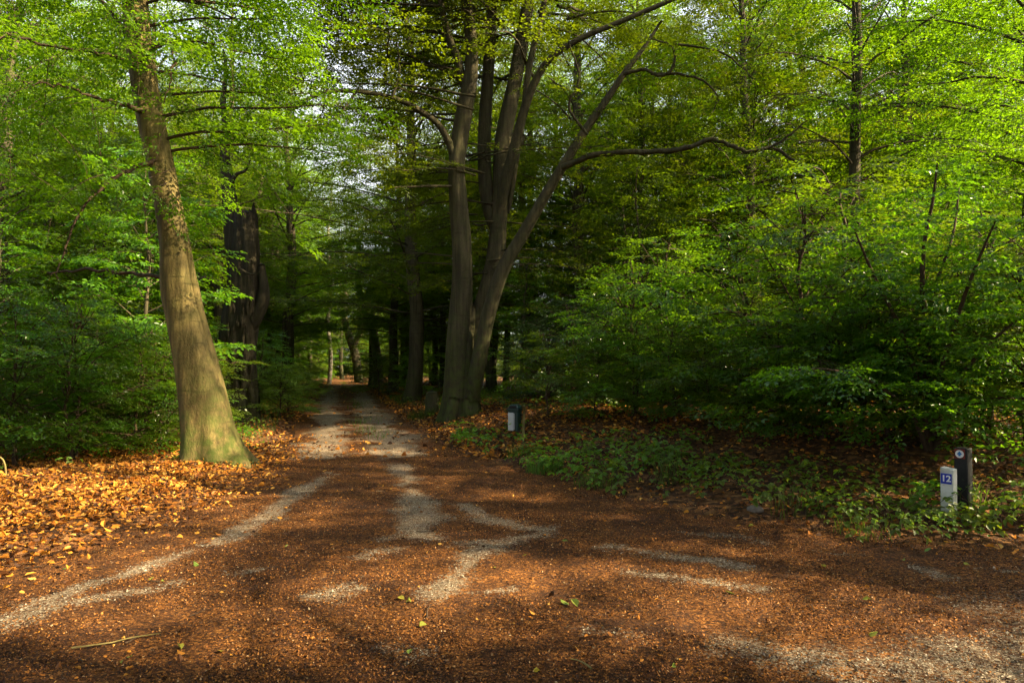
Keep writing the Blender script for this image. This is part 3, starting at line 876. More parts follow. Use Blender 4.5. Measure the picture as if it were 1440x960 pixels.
def dead_tree():
    D = 20.5; r = np.random.default_rng(303)
    base = np.array([at(337, 592, D)[0], D, 0]); base[2] = gz1(base[0], base[1])
    T = Tubes()
    P, R = limb([(338, 606, 26), (336, 575, 25), (335, 520, 24), (338, 460, 24), (343, 410, 22), (346, 360, 19.5), (346, 320, 17), (346, 302, 15.5)], D, D, 60)
    fl = flare(9, .22, .4, 5, .09)
    def rough(th, t, pts):
        return fl(th, t, pts) * (1 + .08 * np.sin(9 * th + 3 * pts[:, 2:3]) + .05 * np.sin(17 * th - 2 * pts[:, 2:3]))
    T.add(P, R * .93, 36, rough)
    # splintered top: jagged slivers of different length
    for k in range(9):
        a = k / 9 * 6.28; q = P[-1] + np.array([math.cos(a), math.sin(a), 0]) * R[-1] * .72
        hgt = r.uniform(.05, .22) + (.28 if abs(a - 0.4) < .8 else 0)
        T.add(np.array([q - [0, 0, .5], q, q + [r.normal(0, .03), r.normal(0, .03), hgt]]), [.13, .11, .012], 6)
    P2, R2 = limb([(334, 420, 12), (330, 350, 12.5), (327, 310, 11.5), (323, 275, 9.5), (319, 245, 8), (316, 215, 6.5), (318, 180, 5), (314, 140, 4), (318, 100, 2.5), (314, 70, 1.5)], D + .1, D + .1, 30); T.add(P2, R2, 14, rough)
    P3, R3 = limb([(350, 470, 7), (361, 445, 9), (369, 424, 9.5), (371, 405, 7.5), (369, 388, 6), (368, 372, 4.5)], D - .05, D - .1, 24); T.add(P3, R3, 14)
    B = Tubes()
    P4, R4 = limb([(326, 420, 9), (312, 406, 7), (298, 396, 5.5), (286, 393, 5), (276, 398, 2.5)], D - .1, D - .4, 20); B.add(P4, R4, 10); B5 = Tubes(); B6 = Tubes()
    P5, R5 = limb([(322, 262, 4), (332, 246, 3), (345, 240, 2), (352, 225, 1)], D, D - .2, 14); B5.add(P5, R5, 6)
    P6, R6 = limb([(338, 378, 2.0), (350, 385, 1.6), (362, 384, 1), (372, 372, .6)], D - .5, D - .7, 14); B6.add(P6, R6, 5)
    # dark bark plates peeling from the lower trunk
    K = T
    for k in range(34):
        z = r.uniform(.1, 3.6); a = r.uniform(-2.6, -.4)
        i = np.argmin(abs(P[:, 2] - z)); q = P[i] + np.array([math.cos(a), math.sin(a), 0]) * R[i] * 1.04; l = r.uniform(.2, .7)
        K.add(np.array([q, q + [r.normal(0, .02), -.015, l * .5], q + [r.normal(0, .03), 0, l]]), [.02, .055, .015], 6)
    return tree_object('dead_tree', 'dark rotten broken topped tree trunk behind the leaning beech', base, rel(T, base).mesh('dead_trunk', BARK_DEAD), None,
                       [('branch', rel(b, base).mesh('dead_branch', BARK_DEAD)) for b in (B, B5, B6)])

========

Problem description »
Copy out the listing exactly as it stands, but not the pictures.

Exercise response »
Keep writing the Blender script for this image. This is part 3, starting at line 876. More parts follow. Use Blender 4.5. Measure the picture as if it were 1440x960 pixels.
def dead_tree():
    D = 20.5; r = np.random.default_rng(303)
    base = np.array([at(337, 592, D)[0], D, 0]); base[2] = gz1(base[0], base[1])
    T = Tubes()
    P, R = limb([(338, 606, 26), (336, 575, 25), (335, 520, 24), (338, 460, 24), (343, 410, 22), (346, 360, 19.5), (346, 320, 17), (346, 302, 15.5)], D, D, 60)
    fl = flare(9, .22, .4, 5, .09)
    def rough(th, t, pts):
        return fl(th, t, pts) * (1 + .08 * np.sin(9 * th + 3 * pts[:, 2:3]) + .05 * np.sin(17 * th - 2 * pts[:, 2:3]))
    T.add(P, R * .93, 36, rough)
    # splintered top: jagged slivers of different length
    for k in range(9):
        a = k / 9 * 6.28; q = P[-1] + np.array([math.cos(a), math.sin(a), 0]) * R[-1] * .72
        hgt = r.uniform(.05, .22) + (.28 if abs(a - 0.4) < .8 else 0)
        T.add(np.array([q - [0, 0, .5], q, q + [r.normal(0, .03), r.normal(0, .03), hgt]]), [.13, .11, .012], 6)
    P2, R2 = limb([(334, 420, 12), (330, 350, 12.5), (327, 310, 11.5), (323, 275, 9.5), (319, 245, 8), (316, 215, 6.5), (318, 180, 5), (314, 140, 4), (318, 100, 2.5), (314, 70, 1.5)], D + .1, D + .1, 30); T.add(P2, R2, 14, rough)
    P3, R3 = limb([(350, 470, 7), (361, 445, 9), (369, 424, 9.5), (371, 405, 7.5), (369, 388, 6), (368, 372, 4.5)], D - .05, D - .1, 24); T.add(P3, R3, 14)
    B = Tubes()
    P4, R4 = limb([(326, 420, 9), (312, 406, 7), (298, 396, 5.5), (286, 393, 5), (276, 398, 2.5)], D - .1, D - .4, 20); B.add(P4, R4, 10); B5 = Tubes(); B6 = Tubes()
    P5, R5 = limb([(322, 262, 4), (332, 246, 3), (345, 240, 2), (352, 225, 1)], D, D - .2, 14); B5.add(P5, R5, 6)
    P6, R6 = limb([(338, 378, 2.0), (350, 385, 1.6), (362, 384, 1), (372, 372, .6)], D - .5, D - .7, 14); B6.add(P6, R6, 5)
    # dark bark plates peeling from the lower trunk
    K = T
    for k in range(34):
        z = r.uniform(.1, 3.6); a = r.uniform(-2.6, -.4)
        i = np.argmin(abs(P[:, 2] - z)); q = P[i] + np.array([math.cos(a), math.sin(a), 0]) * R[i] * 1.04; l = r.uniform(.2, .7)
        K.add(np.array([q, q + [r.normal(0, .02), -.015, l * .5], q + [r.normal(0, .03), 0, l]]), [.02, .055, .015], 6)
    return tree_object('dead_tree', 'dark rotten broken topped tree trunk behind the leaning beech', base, rel(T, base).mesh('dead_trunk', BARK_DEAD), None,
                       [('branch', rel(b, base).mesh('dead_branch', BARK_DEAD)) for b in (B, B5, B6)])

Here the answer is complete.